• _What you have to do_
Extract every line that contains the string "scene".

= = = =

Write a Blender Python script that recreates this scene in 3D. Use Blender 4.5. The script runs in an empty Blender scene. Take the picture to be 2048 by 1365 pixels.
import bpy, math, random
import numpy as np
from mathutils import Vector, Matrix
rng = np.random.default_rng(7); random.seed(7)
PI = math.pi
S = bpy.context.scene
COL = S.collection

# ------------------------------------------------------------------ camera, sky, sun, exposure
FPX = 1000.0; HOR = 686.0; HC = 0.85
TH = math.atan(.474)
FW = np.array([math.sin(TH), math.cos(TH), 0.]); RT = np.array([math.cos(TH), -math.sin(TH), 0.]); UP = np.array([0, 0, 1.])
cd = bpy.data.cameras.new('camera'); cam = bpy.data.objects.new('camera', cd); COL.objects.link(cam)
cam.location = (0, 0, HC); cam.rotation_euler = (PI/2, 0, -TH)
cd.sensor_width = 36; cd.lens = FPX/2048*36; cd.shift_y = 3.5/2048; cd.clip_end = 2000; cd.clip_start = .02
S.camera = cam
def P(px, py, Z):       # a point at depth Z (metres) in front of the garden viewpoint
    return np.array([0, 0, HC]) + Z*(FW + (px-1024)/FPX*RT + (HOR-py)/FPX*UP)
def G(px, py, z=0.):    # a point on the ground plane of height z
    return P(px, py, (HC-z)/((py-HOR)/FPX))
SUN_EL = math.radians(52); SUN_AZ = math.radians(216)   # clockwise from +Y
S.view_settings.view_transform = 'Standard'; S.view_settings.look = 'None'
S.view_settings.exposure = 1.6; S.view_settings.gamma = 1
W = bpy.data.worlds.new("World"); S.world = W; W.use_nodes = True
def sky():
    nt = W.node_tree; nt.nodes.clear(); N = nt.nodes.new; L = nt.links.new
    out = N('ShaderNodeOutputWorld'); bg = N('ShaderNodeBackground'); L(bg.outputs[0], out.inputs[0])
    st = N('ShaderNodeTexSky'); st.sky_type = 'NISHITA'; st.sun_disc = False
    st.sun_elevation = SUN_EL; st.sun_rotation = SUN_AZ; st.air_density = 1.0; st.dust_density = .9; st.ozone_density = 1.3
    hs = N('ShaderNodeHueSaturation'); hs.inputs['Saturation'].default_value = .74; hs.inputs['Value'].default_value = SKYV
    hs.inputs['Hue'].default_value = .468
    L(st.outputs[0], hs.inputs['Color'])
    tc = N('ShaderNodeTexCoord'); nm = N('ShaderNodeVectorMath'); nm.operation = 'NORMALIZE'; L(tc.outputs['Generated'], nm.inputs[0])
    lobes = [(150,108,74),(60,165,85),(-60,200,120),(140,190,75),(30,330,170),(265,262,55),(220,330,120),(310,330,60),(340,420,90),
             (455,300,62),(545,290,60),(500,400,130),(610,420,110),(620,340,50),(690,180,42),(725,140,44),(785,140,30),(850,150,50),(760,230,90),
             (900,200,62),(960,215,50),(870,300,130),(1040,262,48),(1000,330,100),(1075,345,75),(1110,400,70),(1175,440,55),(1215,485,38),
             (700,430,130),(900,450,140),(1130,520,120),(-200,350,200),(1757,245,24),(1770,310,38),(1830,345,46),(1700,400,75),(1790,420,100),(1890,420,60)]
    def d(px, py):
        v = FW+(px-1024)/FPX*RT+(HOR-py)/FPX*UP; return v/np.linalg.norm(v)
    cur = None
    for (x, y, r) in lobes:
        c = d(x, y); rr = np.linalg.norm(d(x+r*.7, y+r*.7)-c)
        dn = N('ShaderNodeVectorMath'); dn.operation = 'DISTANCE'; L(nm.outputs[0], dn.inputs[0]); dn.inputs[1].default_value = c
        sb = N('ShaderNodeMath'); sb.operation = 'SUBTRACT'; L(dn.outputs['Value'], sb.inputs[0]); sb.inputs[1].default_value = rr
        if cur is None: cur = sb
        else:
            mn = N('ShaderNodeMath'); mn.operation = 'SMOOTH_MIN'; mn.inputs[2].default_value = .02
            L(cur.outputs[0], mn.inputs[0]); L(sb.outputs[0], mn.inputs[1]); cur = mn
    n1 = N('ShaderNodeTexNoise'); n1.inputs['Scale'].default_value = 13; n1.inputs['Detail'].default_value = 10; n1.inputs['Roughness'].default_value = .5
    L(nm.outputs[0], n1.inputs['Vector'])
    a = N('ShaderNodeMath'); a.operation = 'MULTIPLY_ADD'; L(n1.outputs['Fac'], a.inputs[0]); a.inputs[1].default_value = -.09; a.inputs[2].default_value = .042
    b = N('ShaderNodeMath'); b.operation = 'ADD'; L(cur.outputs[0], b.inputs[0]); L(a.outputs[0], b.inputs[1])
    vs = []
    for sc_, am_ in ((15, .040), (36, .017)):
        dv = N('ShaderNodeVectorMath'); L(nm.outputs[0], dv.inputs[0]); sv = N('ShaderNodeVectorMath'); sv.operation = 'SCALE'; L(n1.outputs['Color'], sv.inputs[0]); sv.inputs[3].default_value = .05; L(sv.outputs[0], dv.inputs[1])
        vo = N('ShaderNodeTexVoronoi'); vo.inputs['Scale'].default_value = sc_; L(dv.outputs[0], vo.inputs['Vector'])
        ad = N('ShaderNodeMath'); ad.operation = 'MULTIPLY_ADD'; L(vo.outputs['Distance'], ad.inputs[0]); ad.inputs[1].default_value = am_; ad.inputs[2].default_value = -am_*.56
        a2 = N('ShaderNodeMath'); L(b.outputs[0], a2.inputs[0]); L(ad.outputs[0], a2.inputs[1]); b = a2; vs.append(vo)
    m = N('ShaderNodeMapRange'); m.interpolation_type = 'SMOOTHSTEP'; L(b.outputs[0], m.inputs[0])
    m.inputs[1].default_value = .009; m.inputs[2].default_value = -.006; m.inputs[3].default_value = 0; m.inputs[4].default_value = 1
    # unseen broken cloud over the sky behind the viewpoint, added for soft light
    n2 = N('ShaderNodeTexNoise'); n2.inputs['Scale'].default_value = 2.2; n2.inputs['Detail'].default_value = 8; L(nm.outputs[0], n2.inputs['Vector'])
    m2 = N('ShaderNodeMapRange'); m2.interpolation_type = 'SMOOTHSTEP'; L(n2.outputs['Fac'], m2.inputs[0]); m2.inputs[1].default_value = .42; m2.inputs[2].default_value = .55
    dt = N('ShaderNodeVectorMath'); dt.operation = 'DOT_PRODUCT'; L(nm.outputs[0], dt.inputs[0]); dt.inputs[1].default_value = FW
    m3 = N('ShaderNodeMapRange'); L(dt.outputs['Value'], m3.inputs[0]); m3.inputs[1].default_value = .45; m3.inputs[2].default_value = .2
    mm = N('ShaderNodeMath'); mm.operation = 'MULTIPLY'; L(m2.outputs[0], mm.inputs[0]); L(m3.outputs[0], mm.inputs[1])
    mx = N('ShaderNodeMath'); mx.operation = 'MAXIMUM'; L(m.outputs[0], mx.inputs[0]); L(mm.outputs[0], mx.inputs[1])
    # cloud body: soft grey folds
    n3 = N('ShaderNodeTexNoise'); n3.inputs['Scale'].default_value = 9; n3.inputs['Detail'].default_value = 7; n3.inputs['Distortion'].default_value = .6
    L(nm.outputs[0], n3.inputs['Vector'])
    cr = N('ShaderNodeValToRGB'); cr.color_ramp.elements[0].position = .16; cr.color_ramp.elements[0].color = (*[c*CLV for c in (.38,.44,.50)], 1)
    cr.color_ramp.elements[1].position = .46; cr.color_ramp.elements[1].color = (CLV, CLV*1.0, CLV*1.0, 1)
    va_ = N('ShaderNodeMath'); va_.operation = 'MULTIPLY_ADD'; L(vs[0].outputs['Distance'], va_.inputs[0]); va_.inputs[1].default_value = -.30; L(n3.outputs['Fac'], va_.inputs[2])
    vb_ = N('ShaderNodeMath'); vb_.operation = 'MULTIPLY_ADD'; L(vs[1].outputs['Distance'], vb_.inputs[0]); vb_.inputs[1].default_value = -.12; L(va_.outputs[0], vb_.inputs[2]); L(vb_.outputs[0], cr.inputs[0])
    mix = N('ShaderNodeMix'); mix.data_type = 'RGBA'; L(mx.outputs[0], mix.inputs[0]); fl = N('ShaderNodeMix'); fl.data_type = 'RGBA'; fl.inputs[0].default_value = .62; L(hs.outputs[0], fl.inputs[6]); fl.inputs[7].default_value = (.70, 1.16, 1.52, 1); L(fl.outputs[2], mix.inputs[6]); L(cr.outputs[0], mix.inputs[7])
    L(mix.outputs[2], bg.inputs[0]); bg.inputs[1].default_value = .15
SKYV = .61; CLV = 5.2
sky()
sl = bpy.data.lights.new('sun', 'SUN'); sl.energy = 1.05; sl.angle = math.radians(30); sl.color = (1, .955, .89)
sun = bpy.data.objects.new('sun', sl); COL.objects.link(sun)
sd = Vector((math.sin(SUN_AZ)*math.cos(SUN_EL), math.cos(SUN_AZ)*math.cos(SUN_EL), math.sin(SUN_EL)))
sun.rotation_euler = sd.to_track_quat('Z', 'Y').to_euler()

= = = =

• _Expected answer_
Write a Blender Python script that recreates this scene in 3D. Use Blender 4.5. The script runs in an empty Blender scene. Take the picture to be 2048 by 1365 pixels.
S = bpy.context.scene